Di sepanjang jalan ini banyak penjual yang menjajakan minuman khas tersebut. Puluhan pedagang yang berjualan memanfaatkan bedeng bambu untuk tempat berteduh.
Pemandangan yang disajikan juga cukup menyegarkan mata karena dikelilingi hamparan sawah disertai angin sepoi-sepoi.
Jhony Pranata (35), pedagang yang sudah berjualan lima tahun ini mengatakan bahan baku yang digunakan untuk membuat dawet ireng higienis dan tanpa bahan kimia.
"Bahan bakunya pakai tepung gelang (sagu aren) dimasak seperti jenang. Dicampuri tepung oman untuk campuran warna hitam," kata Jhony kepada detikJateng, Kamis (20/4/2023).
![]() |
Setelah itu, lanjut Jhony, dawet ireng ini disajikan dengan gula Jawa cair dan santen. Tak lupa dibalut es agar lebih segar.
Menurutnya, di sepanjang jalan ini terdapat 80 pedagang. Dari jumlah tersebut hanya ada 30 yang pedagang tetap.
"Yang asli itu 30 pedagang. Tapi kalau musim mudik seperti ini bisa 80. Karena memang jalurnya ramai," terangnya.
Ia buka dari pukul 08.00 WIB hingga 17.00 WIB. Jika dirasa akan ramai ia lanjutkan hingga pukul 22.00 WIB agar omzet yang dihasilkan bisa maksimal.
"Penjualan hari biasa omzetnya paling Rp 150 ribu per hari. Tapi kalau lagi musim mudik bisa sampai Rp 450 ribu bahkan di atas Rp 500 ribu kalau buka sampai malam," jelasnya.
Harga minuman yang disajikan pun cukup terjangkau. Tak sampai Rp 10 ribu, pemudik sudah bisa merasakan kesegaran sekaligus pelepas penat setelah berjam-jam mengemudi.
"Harga dawet ireng kalau lagi musim mudik seperti ini Rp 7.000. Sedangkan hari normal Rp 5.000. Maklum, harga bahan bakunya juga naik kalau jelang Lebaran kaya gini," ungkapnya.
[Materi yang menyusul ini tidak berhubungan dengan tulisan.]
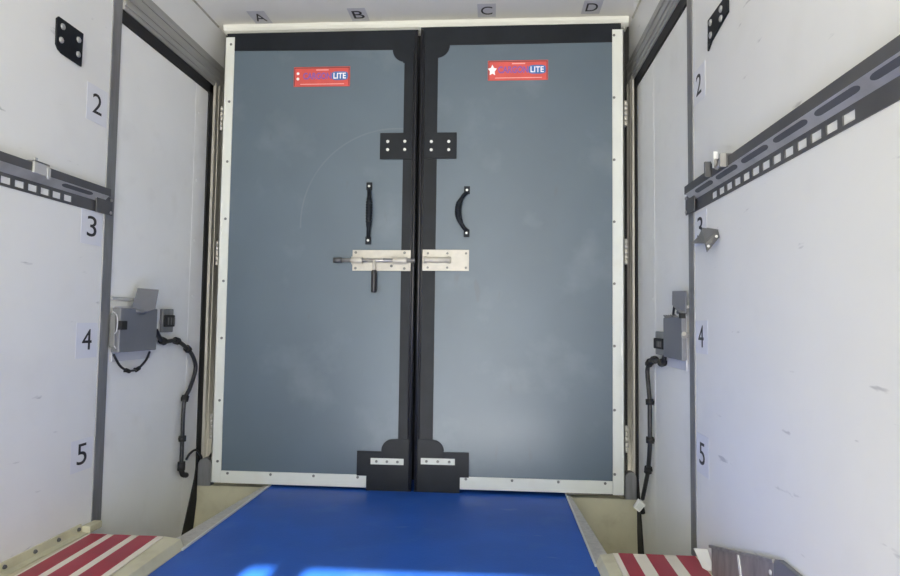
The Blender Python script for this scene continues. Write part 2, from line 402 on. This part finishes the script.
mpo = MB().box(-0.501, -0.362, D-0.008, D-0.003, 0.701, 0.817).build('mounting_plate', 'black', dl, 0.0012)
for x in (-0.467, -0.392):
    for z in (0.779, 0.743): screw('screw', (x, D-0.008, z), mpo, r=0.0072, m='whitebolt')
MB().tube([(-0.3475, D-0.004, Z1-0.01), (-0.3475, D-0.004, -0.715)], 0.0062, 10).tube([(-0.3580, D-0.003, Z1-0.09), (-0.3580, D-0.003, -0.55)], 0.0035, 8).build('rubber_seal', 'rubber', dl)
st = MB().box(-1.214, -1.169, D-0.006, D, -0.708, 1.260).box(-1.214, -1.208, D-0.006, D+0.04, -0.708, 1.260).build('side_trim', 'trim', dl, 0.001)
for z in (1.227, 0.966, 0.695, 0.439, 0.164, -0.086, -0.356, -0.617): screw('screw', (-1.185, D-0.006, z), st)
bt = MB().box(-1.169, -0.534, D-0.006, D, -0.709, -0.657).build('bottom_trim', 'trim', dl, 0.001)
for x in (-1.139, -0.949, -0.761, -0.570): screw('screw', (x, D-0.006, -0.667), bt)
sign(dl, -0.895, -0.642, 1.030, 1.119, False)
pull_handle(dl, -0.545, 0.345, 0.582, (0.009, -0.040, 0))
sb = MB().box(-0.612, -0.358, D-0.008, D-0.004, 0.213, 0.303).build('slide_bolt', 'bright', dl, 0.001)
for x in (-0.598, -0.385):
    for z in (0.292, 0.224): screw('screw', (x, D-0.008, z), sb, r=0.0062)
b = MB().cyl((-0.672, D-0.020, 0.257), (-0.338, D-0.020, 0.257), 0.0085, 14)
b.build('bolt_rod', 'steel', sb)
MB().cyl((-0.692, D-0.020, 0.257), (-0.655, D-0.020, 0.257), 0.0115, 14).build('bolt_end_cap', 'rail', sb)
b = MB()
for x0, x1 in ((-0.614, -0.566), (-0.432, -0.372)):
    b.cyl((x0, D-0.020, 0.257), (x1, D-0.020, 0.257), 0.0135, 14); b.box(x0, x1, D-0.020, D-0.008, 0.240, 0.274)
b.build('bolt_guide', 'bright', sb, 0.001)
MB().cyl((-0.513, D-0.022, 0.258), (-0.513, D-0.022, 0.205), 0.0075, 12).build('bolt_stem', 'bright', sb)
MB().tube([(-0.513, D-0.022, 0.214), (-0.513, D-0.022, 0.208), (-0.513, D-0.022, 0.124), (-0.513, D-0.022, 0.118)], [0.010, 0.0125, 0.0125, 0.009], 14).build('bolt_grip', 'rubber', sb)
MB().cyl((-0.441, D-0.008, 0.234), (-0.441, D-0.013, 0.234), 0.006, 10).build('stop_pin', 'rail', sb)
MB().box(-0.475, -0.432, D-0.029, D-0.024, 0.257, 0.265).build('latch_slot', 'rail', sb)
hinge_set(dl, -1.224, (0.896, 0.290, -0.470))

# ---- right leaf
dr = thing('bulkhead_door', 'right grey plastic bulkhead door with a keeper plate and a sideways curved black handle', 'door', (0.115, D+0.02, -0.715), 'bulkhead double doors')
MB().box(-0.318, 0.535, D, D+0.04, -0.70, 1.270).build('panel', 'pvc', dr, 0.001)
Z2 = 1.288
poly = [(0.535, Z2), (-0.329, Z2), (-0.329, -0.55), (-0.252, -0.55), (-0.252, 1.150), (-0.250, 1.150)] + arc(-0.256, 1.206, 0.055, 278, 360) + [(0.535, 1.206)]
MB().prism(poly, 'y', D-0.004, D).build('edge_band', 'black', dr, 0.001)
b = MB().prism([(-0.098, -0.552), (-0.208, -0.552)] + arc(-0.252, -0.550, 0.048, 5, 85) + [(-0.256, -0.500), (-0.329, -0.500), (-0.329, -0.722), (-0.136, -0.722), (-0.136, -0.655), (-0.098, -0.655)], 'y', D-0.007, D-0.001)
b.build('threshold_guard', 'black', dr, 0.001)
cs = MB().box(-0.301, -0.157, D-0.011, D-0.007, -0.604, -0.578).build('clamp_strip', 'trim', dr, 0.001)
for x in (-0.277, -0.229, -0.181): screw('screw', (x, D-0.011, -0.591), cs)
mpo = MB().box(-0.306, -0.166, D-0.008, D-0.003, 0.702, 0.817).build('mounting_plate', 'black', dr, 0.0012)
for x in (-0.276, -0.200):
    for z in (0.777, 0.741): screw('screw', (x, D-0.008, z), mpo, r=0.0072, m='whitebolt')
MB().tube([(-0.3225, D-0.004, Z2-0.01), (-0.3225, D-0.004, -0.715)], 0.0068, 10).tube([(-0.3105, D-0.003, Z2-0.09), (-0.3105, D-0.003, -0.55)], 0.0030, 8).build('rubber_seal', 'rubber', dr)
st = MB().box(0.4975, 0.547, D-0.006, D, -0.707, 1.260).box(0.541, 0.547, D-0.006, D+0.04, -0.707, 1.260).build('side_trim', 'trim', dr, 0.001)
for z in (1.234, 0.962, 0.693, 0.428, 0.166, -0.095, -0.360, -0.623): screw('screw', (0.5045, D-0.006, z), st)
bt = MB().box(-0.135, 0.4965, D-0.006, D, -0.704, -0.652).build('bottom_trim', 'trim', dr, 0.001)
for x in (-0.110, 0.083, 0.274, 0.466): screw('screw', (x, D-0.006, -0.661), bt)
sign(dr, -0.034, 0.225, 1.045, 1.133, True)
pull_handle(dr, -0.119, 0.378, 0.564, (-0.036, -0.026, 0))
kp = MB().box(-0.307, -0.107, D-0.008, D-0.004, 0.215, 0.306).build('keeper_plate', 'bright', dr, 0.001)
for x in (-0.284, -0.200, -0.120):
    for z in (0.290, 0.229): screw('screw', (x, D-0.008, z), kp, r=0.0052)
MB().tube([(-0.300, D-0.016, 0.261), (-0.288, D-0.016, 0.261), (-0.284, D-0.016, 0.261), (-0.200, D-0.016, 0.261), (-0.196, D-0.016, 0.261), (-0.184, D-0.016, 0.261)], [0.015, 0.015, 0.012, 0.012, 0.015, 0.014], 16).build('keeper_sleeve', 'bright', kp)
hinge_set(dr, 0.556, (0.900, 0.305, -0.480))

# ------------------------------------------------------------------ side doors
def side_door(label, X, s, y0, ystrip):
    t = thing('side_door', label, 'door', (X-s*0.02, (y0+2.66)/2, -1.03), 'side doors')
    MB().box(X-s*0.035, X-s*0.002, y0, 2.660, -1.03, 1.024).build('door_skin', 'door', t, 0.002)
    e_ = MB().box(X-s*0.0025, X-s*0.0014, ystrip, 2.660, -1.03, 1.018).build('edge_cover', 'door', t)
    for z in (0.90, 0.60, 0.336, 0.096, -0.15): screw('screw', (X-s*0.0014, ystrip+0.03, z), e_, (s,0,0), 0.005, 0.002, 'door')
    return t
side_door('white side door in the left wall, beyond the left aluminium post', XL, 1, 2.006, 2.55)
side_door('white side door in the right wall, beyond the right aluminium post', XR, -1, 1.970, 2.39)

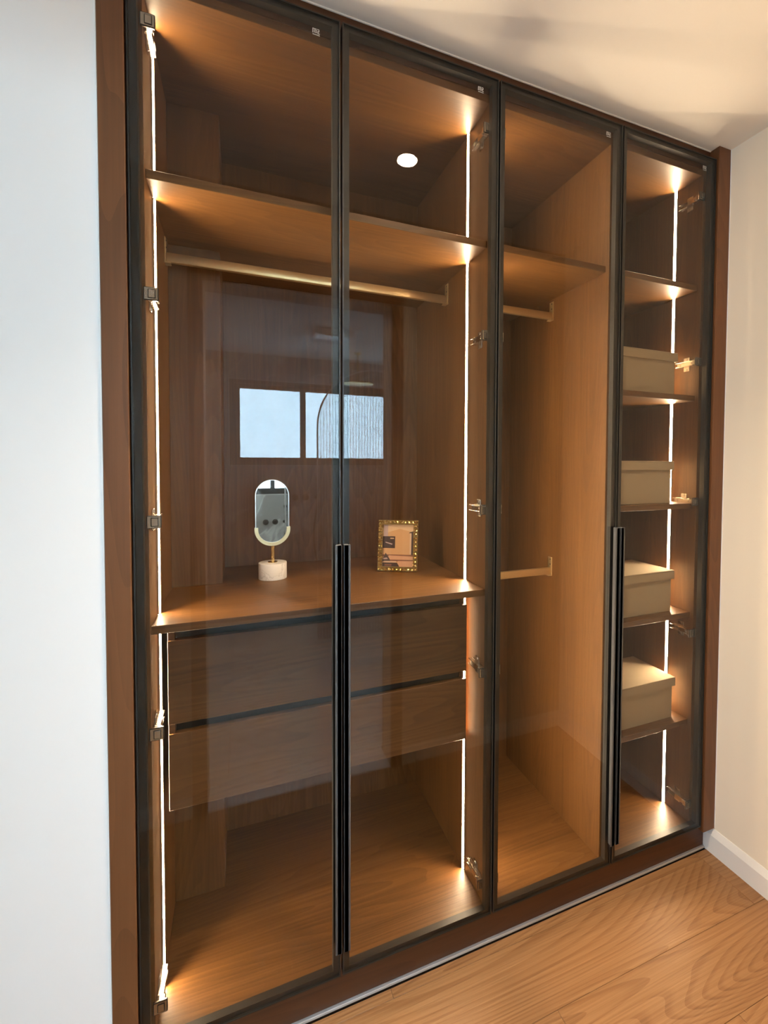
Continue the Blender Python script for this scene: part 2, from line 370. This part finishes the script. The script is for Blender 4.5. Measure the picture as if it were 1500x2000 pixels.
wroot = thing('window_1', ((WX0 + WX1) / 2, BY - .03, WZ0), 'wide dark framed bathroom window with frosted bright panes', 'window'); del wroot['category']; wroot['kind'] = 'structure'
win_fr = mat('dark_bronze_window_frame', (.045, .035, .028), .4, .3)
b = B(); ring(b, WX0, WX1, WZ0, WZ1, .03, .03, BY - .10, BY + .0, 0); ring(b, WX0 + .03, WX1 - .03, WZ0 + .03, WZ1 - .03, .05, .035, BY - .09, BY - .05)
ob('frame', b, win_fr, wroot)
for xm in (.516,): bx('mullion', win_fr, wroot, xm - .0225, xm + .0225, BY - .09, BY - .045, WZ0 + .06, WZ1 - .06)
for x0, x1 in ((-.002, .494), (.538, 1.54)): bx('pane', win_glass, wroot, x0 - .008, x1 + .008, BY - .074, BY - .068, WZ0 + .06, WZ1 - .06, 0)
b = B(); ring(b, WX0 - .008, WX1 + .008, WZ0 - .008, WZ1 + .008, .008, .008, BY, BY + .004); ob('edge_trim', b, alu, wroot, label='thin bright metal edge trim')

# window-like frame added around the unseen corridor fill lamp
fill_fr = thing('fill_lamp_frame', (-4.19, -1.25, .4), 'added frame around the unseen corridor fill lamp', 'window'); del fill_fr['category']; fill_fr['kind'] = 'structure'
b = B()
for y0, y1, z0, z1 in ((-2.36, -2.30, .34, 2.36), (-.20, -.14, .34, 2.36), (-2.30, -.20, .34, .40), (-2.30, -.20, 2.30, 2.36)): box(b, -4.2, -4.15, y0, y1, z0, z1, .003)
ob('frame', b, win_fr, fill_fr)
# ceiling exhaust unit
v = thing('ceiling_vent', (.60, -2.35, BZ), 'white square vent on the bathroom ceiling, mirrored in the glass', 'vent')
white_pl = mat('white_plastic', (.8, .8, .8), .4)
b = B(); box(b, .47, .73, -2.48, -2.22, BZ - .040, BZ, .006, 2); ob('housing', b, white_pl, v)
b = B(); box(b, .485, .715, -2.465, -2.235, BZ - .046, BZ - .040, .003, 2); ob('grille', b, mat('vent_grille', (.8, .84, .88), .12, 0, 1.0), v)
# rain shower
v = thing('rain_shower', (.905, -2.89, BZ), 'brass rain shower on a ceiling arm in the bathroom', 'shower')
b = B(); cyl(b, (.905, -2.89, BZ - .012), .03, .03, .012, 32, bev=.002); ob('ceiling_rose', b, brass, v, True)
b = B(); cyl(b, (.905, -2.89, BZ - .25), .009, .009, .25, 20); ob('arm', b, brass, v, True)
b = B(); cyl(b, (.905, -2.89, BZ - .262), .13, .13, .012, 48, bev=.003); ob('shower_head', b, brass, v, True)
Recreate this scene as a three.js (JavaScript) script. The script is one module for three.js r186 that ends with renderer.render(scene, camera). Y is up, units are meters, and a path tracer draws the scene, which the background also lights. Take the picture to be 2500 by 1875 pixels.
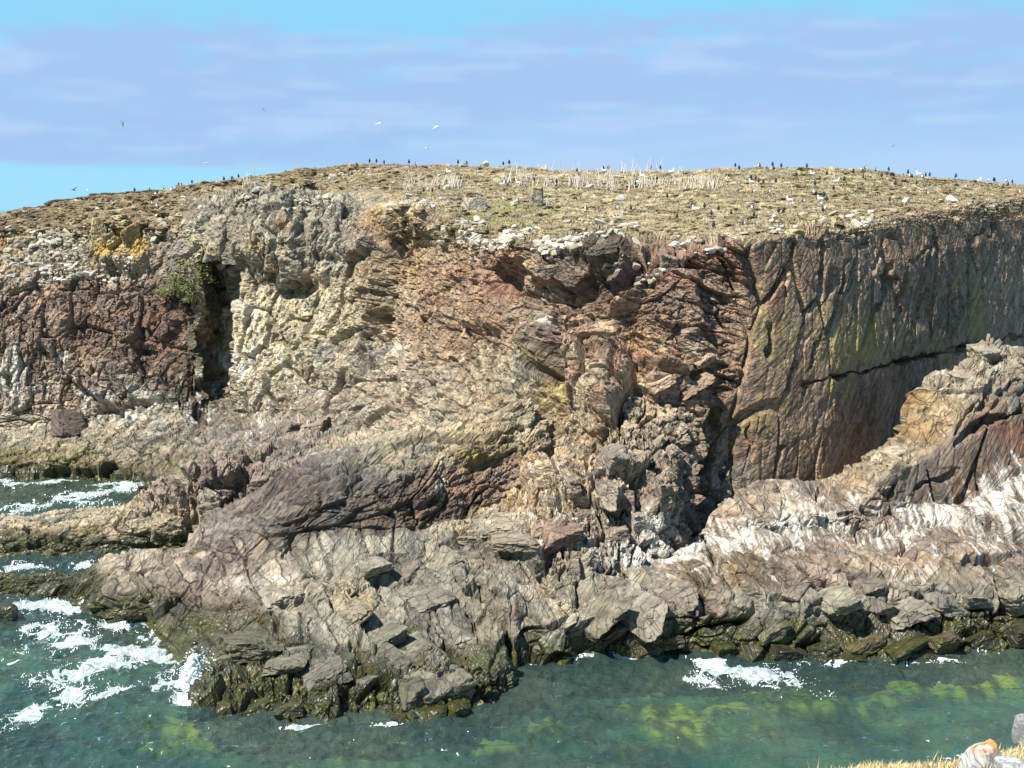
import * as THREE from 'three';
import { mergeGeometries } from 'three/addons/utils/BufferGeometryUtils.js';
import { ConvexGeometry } from 'three/addons/geometries/ConvexGeometry.js';

// ------------------------------------------------------------------ camera, sky, sun, exposure
const scene = new THREE.Scene();
const EYE = 18, PITCH = 7.5 * Math.PI / 180, FPX = 3165;      // eye height above the sea, downward tilt, focal length in 2500-wide pixels
const camera = new THREE.PerspectiveCamera(2 * Math.atan(937.5 / FPX) * 180 / Math.PI, 4 / 3, 0.1, 30000);
camera.position.set(0, EYE, 0);
camera.rotation.set(-PITCH, 0, 0);
const renderer = new THREE.WebGLRenderer({ antialias: true });
renderer.setSize(1024, 768);
renderer.toneMapping = THREE.LinearToneMapping;
renderer.toneMappingExposure = 1.95;
renderer.shadowMap.enabled = true;

const SUN_AZ = -54 * Math.PI / 180, SUN_EL = 55 * Math.PI / 180;  // high on the left, a little behind the camera
const sunDir = new THREE.Vector3(Math.sin(SUN_AZ) * Math.cos(SUN_EL), Math.sin(SUN_EL), Math.cos(SUN_AZ) * Math.cos(SUN_EL));
const sun = new THREE.DirectionalLight(new THREE.Color(1, 0.965, 0.90), 5.0);
sun.position.copy(sunDir).multiplyScalar(160).add(new THREE.Vector3(0, 5, -75));
sun.target.position.set(0, 5, -75);
sun.castShadow = true;
sun.shadow.mapSize.set(4096, 4096);
Object.assign(sun.shadow.camera, { left: -70, right: 70, top: 60, bottom: -60, near: 10, far: 320 });
scene.add(sun, sun.target);

// ------------------------------------------------------------------ noise
const hash = (x, y, z, s) => {
  let h = Math.imul(x, 374761393) ^ Math.imul(y, 668265263) ^ Math.imul(z, 2147483647 - 1640531535) ^ Math.imul(s, 1274126177);
  h = Math.imul(h ^ (h >>> 15), 2246822519); h = Math.imul(h ^ (h >>> 13), 3266489917);
  return (h ^ (h >>> 16)) >>> 0;
};
const U = 1 / 4294967296;
const sm = (t) => t * t * (3 - 2 * t);
const clamp = (x, a = 0, b = 1) => (x < a ? a : x > b ? b : x);
const ss = (a, b, x) => sm(clamp((x - a) / (b - a)));
const lerp = (a, b, t) => a + (b - a) * t;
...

Sementara itu, Arif (32) pemudik dari Bekasi asal Kutoarjo mengaku sejenak berhenti untuk melepas lelah setelah berkendara sekitar delapan jam. Minuman dawet ireng yang dijajakan cukup untuk sekadar menambah kesegaran.
"Berhenti sebentar sambil minum dawet ireng. Rasanya segar terus juga anginnya sepoi-sepoi. Lumayan agar bisa konsentrasi lagi setelah ini. Sudah setengah perjalanan lebih," pungkasnya.